À vrai dire, il ne sera point le seul excentrique de notre époque, un écrivain de race, Barbey d’Aurevilly, ayant quelque peu brillé dans ce genre auquel le sieur Péladan doit le plus clair de sa réputation. Qui ne se souvient, également, des cravates, des gilets, des pantalons, de toute la « breloquaillerie » par lesquels le nommé Timothée Trimm arrivait à attirer sur lui l’attention de ses contemporains complaisants.

Besoin d’originalité personnelle et extérieure, particulier à certaines classes d’individus, qui se comprend chez les charlatans, chez les êtres inférieurs exerçant des professions plus ou moins avouables, même encore chez les artistes habitués au clinquant de la scène, mais qu’on a quelque peine à admettre chez des esprits supérieurs.

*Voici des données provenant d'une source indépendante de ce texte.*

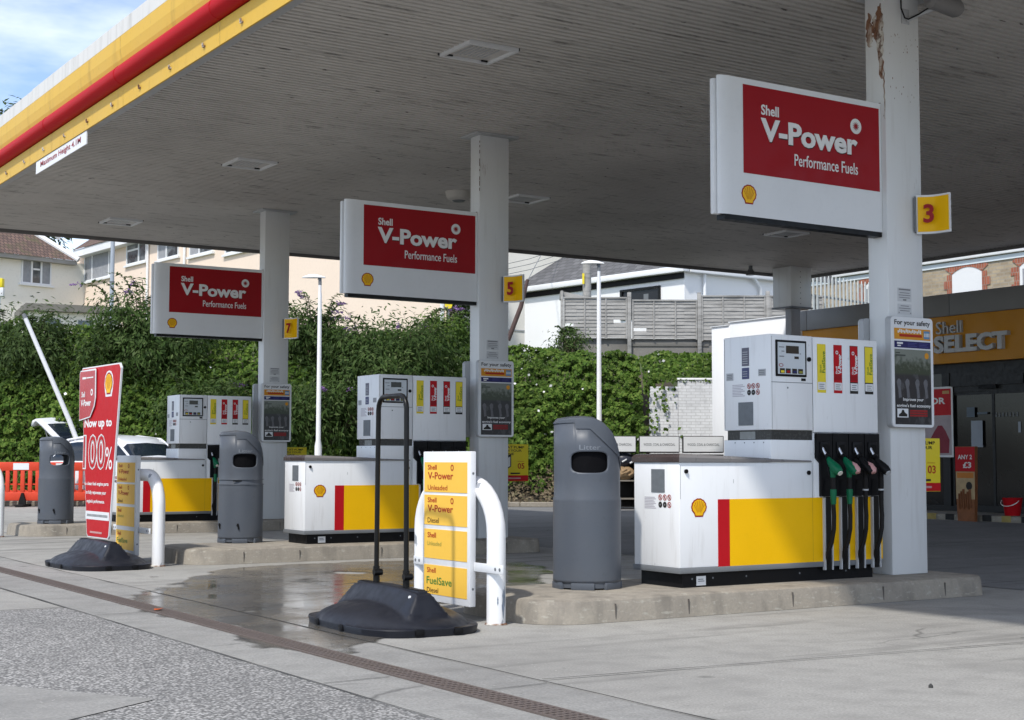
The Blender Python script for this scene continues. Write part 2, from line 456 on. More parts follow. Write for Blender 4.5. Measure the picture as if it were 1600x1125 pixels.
class B:
    def __init__(s, org=(0, 0, 0)):
        s.bm = bmesh.new()
        s.org = Vector(org)
    def face(s, pts, mi=0):
        vs = [s.bm.verts.new(Vector(p)) for p in pts]
        f = s.bm.faces.new(vs)
        f.material_index = mi
        return f
    def box(s, x0, y0, z0, x1, y1, z1, mi=0, bev=0., fr=WF, seg=2):
        p = [fr(x, y, z) for z in (z0, z1) for y in (y0, y1) for x in (x0, x1)]
        vs = [s.bm.verts.new(q) for q in p]
        idx = [(0, 2, 3, 1), (4, 5, 7, 6), (0, 1, 5, 4), (2, 6, 7, 3), (0, 4, 6, 2), (1, 3, 7, 5)]
        fs = []
        for i in idx:
            f = s.bm.faces.new([vs[j] for j in i])
            f.material_index = mi
            fs.append(f)
        if bev:
            es = list({e for f in fs for e in f.edges})
            bmesh.ops.bevel(s.bm, geom=es, offset=bev, segments=seg, affect='EDGES', profile=.5, clamp_overlap=True, material=-1)
        return s
    def quad(s, fr, s0, z0, s1, z1, d, mi=0):
        s.face([fr(s0, d, z0), fr(s1, d, z0), fr(s1, d, z1), fr(s0, d, z1)], mi)
        return s
    def prism(s, pts, fr, d0, d1, mi=0, mi_side=None):
        """pts: (s,z) polygon extruded along n from d0 to d1"""
        a = [s.bm.verts.new(fr(x, d0, z)) for x, z in pts]
        b = [s.bm.verts.new(fr(x, d1, z)) for x, z in pts]
        n = len(pts)
        fs = [s.bm.faces.new(a), s.bm.faces.new(b[::-1])]
        for f in fs:
            f.material_index = mi
        for i in range(n):
            f = s.bm.faces.new((a[i], b[i], b[(i + 1) % n], a[(i + 1) % n]))
            f.material_index = mi if mi_side is None else mi_side
        return s
    def cyl(s, p0, p1, r0, r1=None, n=16, mi=0):
        return s.tube([p0, p1], [r0, r0 if r1 is None else r1], n, mi)
    def tube(s, path, r, n=10, mi=0, caps=True):
        path = [Vector(p) for p in path]
        rs = r if isinstance(r, (list, tuple)) else [r] * len(path)
        t0 = (path[1] - path[0]).normalized()
        ax = Vector((0, 0, 1)) if abs(t0.z) < .9 else Vector((1, 0, 0))
        u = t0.cross(ax).normalized()
        rings = []
        for i, p in enumerate(path):
            t = (path[min(i + 1, len(path) - 1)] - path[max(i - 1, 0)]).normalized()
            u = (u - t * u.dot(t)).normalized()
            v = t.cross(u)
            rings.append([s.bm.verts.new(p + (u * math.cos(a) + v * math.sin(a)) * rs[i]) for a in (2 * math.pi * k / n for k in range(n))])
        for a, b in zip(rings, rings[1:]):
            for k in range(n):
                f = s.bm.faces.new((a[k], a[(k + 1) % n], b[(k + 1) % n], b[k]))
                f.material_index = mi
        if caps:
            for ring in (rings[0][::-1], rings[-1]):
                f = s.bm.faces.new(ring)
                f.material_index = mi
        return s
    def disc(s, fr, cs, cz, r, d, mi=0, n=20, rz=None):
        s.face([fr(cs + r * math.cos(2 * math.pi * k / n), d, cz + (rz or r) * math.sin(2 * math.pi * k / n)) for k in range(n)], mi)
        return s
    def ring(s, fr, cs, cz, r0, r1, d, mi=0, n=20, k=1.):
        for i in range(n):
            a, b = 2 * math.pi * i / n, 2 * math.pi * (i + 1) / n
            s.face([fr(cs + r * k * math.cos(t), d, cz + r * math.sin(t)) for r, t in ((r0, a), (r1, a), (r1, b), (r0, b))], mi)
        return s
    def text(s, fr, body, s0, z0, s1, z1, d, mi=0, off=0., ext=0., zflip=False):
        vs, fs = text_mesh(body, off, ext)
        x0, x1 = min(v.x for v in vs), max(v.x for v in vs)
        y0, y1 = min(v.y for v in vs), max(v.y for v in vs)
        out = []
        for v in vs:
            tx, ty = (v.x - x0) / (x1 - x0), (v.y - y0) / (y1 - y0)
            if zflip:     # written upwards
                out.append(s.bm.verts.new(fr(s0 + (s1 - s0) * (1 - ty), d + v.z, z0 + (z1 - z0) * tx)))
            else:
                out.append(s.bm.verts.new(fr(s0 + (s1 - s0) * tx, d + v.z, z0 + (z1 - z0) * ty)))
        for f in fs:
            try:
                s.bm.faces.new([out[i] for i in f]).material_index = mi
            except ValueError:
                pass
        return s
    def pecten(s, fr, cs, cz, wd, ht, d, m_red, m_yel):
        def outline(k):
            pts = [(-.26, -.5), (.26, -.5), (.31, -.34)]
            for i in range(0, 29):
                a = math.radians(-22 + 224 * i / 28)
                sc_ = 1 + .025 * math.cos(a * 14)
                pts.append((.5 * math.cos(a) * sc_, .02 + .47 * math.sin(a) * sc_))
            pts.append((-.31, -.34))
            return [(x * k, y * k) for x, y in pts]
        s.face([fr(cs + x * wd, d, cz + y * ht) for x, y in outline(1.0)], m_red)
        s.face([fr(cs + x * wd, d + .0015, cz + y * ht) for x, y in outline(.86)], m_yel)
        for i in range(-3, 4):
            a = math.radians(90 + i * 23)
            x1, y1 = .36 * math.cos(a), .03 + .35 * math.sin(a)
            x0, y0 = .10 * math.cos(a), -.30 + .06 * math.sin(a)
            px, py = -(y1 - y0), (x1 - x0)
            l = math.hypot(px, py)
            px, py = px / l, py / l
            q = [(x0 - px * .004, y0 - py * .004), (x1 - px * .011, y1 - py * .011), (x1 + px * .011, y1 + py * .011), (x0 + px * .004, y0 + py * .004)]
            s.face([fr(cs + x * wd, d + .003, cz + y * ht) for x, y in q], m_red)
        return s
    def build(s, name, mats, parent=None, smooth=32, recalc=True):
        bm = s.bm
        if recalc:
            bmesh.ops.recalc_face_normals(bm, faces=bm.faces)
        if s.org.length:
            bmesh.ops.translate(bm, verts=bm.verts, vec=-s.org)
        uvl = bm.loops.layers.uv.new('UVMap')
        for f in bm.faces:
            n = f.normal
            t = Vector((-n.y, n.x, 0))
            t = t.normalized() if t.length > .05 else Vector((1, 0, 0))
            b = n.cross(t)
            for l in f.loops:
                l[uvl].uv = (l.vert.co.dot(t), l.vert.co.dot(b))
        me = bpy.data.meshes.new(name)
        bm.to_mesh(me)
        bm.free()
        for m in (mats if isinstance(mats, (list, tuple)) else [mats]):
            me.materials.append(m)
        if smooth:
            me.polygons.foreach_set('use_smooth', [True] * len(me.polygons))
            me.set_sharp_from_angle(angle=R(smooth))
        o = bpy.data.objects.new(name, me)
        COL.objects.link(o)
        if parent is not None:
            o.parent = parent
        else:
            o.location = s.org
        return o

def tag(o, label=None, cat=None, group=None, kind=None):
    if label: o['label'] = label
    if cat: o['category'] = cat
    if group: o['group'] = group
    if kind: o['kind'] = kind
    return o

def thing(name, label, cat, loc=(0, 0, 0), rz=0., group=None, kind=None):
    o = bpy.data.objects.new(name, None)
    o.empty_display_size = .2
    COL.objects.link(o)
    o.location = loc
    o.rotation_euler = (0, 0, rz)
    return tag(o, label, cat, group, kind)

def copy_tree(o, parent=None):
    c = o.copy()
    COL.objects.link(c)
    if parent is not None:
        c.parent = parent
    for ch in list(o.children):
        copy_tree(ch, c)
    return c

def dup(root, dloc, label):
    c = copy_tree(root)
    c.location = Vector(root.location) + Vector(dloc)
    c['label'] = label
    return c

PITCH = 6.511                      # spacing of the pump islands along Y
ZI = 0.159                         # island top
# background frame: u to the right across the view, v away from the camera position
FH = Vector((math.sin(YAW), math.cos(YAW), 0))
RH = Vector((math.cos(YAW), -math.sin(YAW), 0))
def bgp(u, v, z=0.):
    return RH * u + FH * v + Vector((0, 0, z))
def bgfr(u0, v0, u1, v1):
    """frame of a wall from (u0,v0) to (u1,v1), outward normal towards the viewer's side"""
    a, b = bgp(u0, v0), bgp(u1, v1)
    ex = (b - a).normalized()
    n = Vector((ex.y, -ex.x, 0))
    if n.dot(a) > 0: n = -n
    f = Fr(a, ex, n)
    f.len = (b - a).length
    return f
def smooth(a, b, x):
    t = min(1, max(0, (x - a) / (b - a)))
    return t * t * (3 - 2 * t)

# ================================================================== SETTING: ground
def sheet(name, pts, z, m, kind='structure'):
    b = B()
    b.face([(x, y, z) for x, y in pts])
    o = b.build(name, m, smooth=0)
    return tag(o, kind=kind)
sheet('ground', [(-300, -300), (400, -300), (400, 400), (-300, 400)], 0, GROUND)
sheet('concrete_strip', [(3.13, -12), (4.10, -12), (4.10, 60), (3.13, 60)], .004, STRIP)
sheet('road', [(-14, -12), (3.13, -12), (3.13, 10.95), (-14, 10.95)], .004, ASPH)
sheet('concrete_patch', [(1.80, 7.37), (2.30, 6.57), (1.85, 6.27), (-.4, 4.9), (-1.5, 10.2)], .008, STRIP)
TARMAC_SHADE = concrete('shade_dark_tarmac', (.19, .19, .19), (.24, .24, .238), stain=.6, tyre=.5)  # dark tone carries the deep shade under the canopy, besides oil stains
sheet('shade_dark_lane', [(10.62, -14), (22.4, -14), (22.4, 33.0), (10.2, 33.0)], .0042, TARMAC_SHADE)  # sheet added to darken the shaded lane right of the islands
jb = B()
def joint(x0, y0, x1, y1, wd=.012, z=.0085):
    d = Vector((x1 - x0, y1 - y0, 0)).normalized()
    n = Vector((-d.y, d.x, 0)) * wd / 2
    k = max(2, int(math.hypot(x1 - x0, y1 - y0) / .35))
    prev = None
    for i in range(k + 1):
        p = Vector((x0 + (x1 - x0) * i / k, y0 + (y1 - y0) * i / k, z)) + n * random.uniform(-.5, .5)
        ww = random.uniform(.6, 1.25)
        cur = (p - n * ww, p + n * ww)
        if prev:
            jb.face([prev[0], cur[0], cur[1], prev[1]])
        prev = cur
joint(4.10, -12, 4.10, 60, .016)
joint(3.13, -12, 3.13, 60, .009, .0095)
joint(4.13, 6.14, 12, 5.42, .012)
joint(9.95, 8.78, 22.4, 9.2, .014, .0062)
joint(4.13, 12.75, 10.5, 13.75, .012)
joint(7.6, 6.0, 7.9, -4, .01)
joint(4.13, 19.3, 12, 19.9, .012)
joint(3.13, 10.95, -14, 10.95, .02)
joint(10.6, 9.3, 10.3, 40, .012)
joint(15.6, 5, 15.6, 40, .012)
for y in (-3, 1.8, 6.0, 9.7, 13.4, 17.2, 21, 25):
    joint(3.74, y, 4.08, y + .02, .008)
    joint(3.15, y + .6, 3.53, y + .62, .008)
tag(jb.build('ground_joints', JOINT, smooth=0), kind='structure')

db = B()
x0, x1 = 3.555, 3.715
db.box(x0, -8, .005, x0 + .018, 45, .013)
db.box(x1 - .018, -8, .005, x1, 45, .013)
y = -1.0
while y < 27:
    db.box(x0 + .018, y, .005, x1 - .018, y + .026, .0125)
    y += .05
for k in range(3):
    xx = x0 + .045 + k * .035
    db.box(xx, -1, .005, xx + .009, 27, .0118)
db.face([(x0 + .018, -8, .0048), (x1 - .018, -8, .0048), (x1 - .018, 45, .0048), (x0 + .018, 45, .0048)], 1)
tag(db.build('drain_grating', [DRAIN, paint('drain_hole', (.012, .011, .01), .9)], smooth=0),
    'long rusty brown iron drain grating set in the concrete strip in front of the islands', 'drain')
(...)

Chez ces derniers, évidemment, c’est comme une révolte contre l’uniformité, contre la monochromie du costume et des habitations modernes, soit qu’ils rêvent encore — singulier atavisme — dentelles, galons, broderies, soit que leurs capacités intellectuelles ne puissent se développer que dans certaines conditions de luxe et de richesse, comme d’autres ont besoin, pour produire, des douces vapeurs de l’ivresse.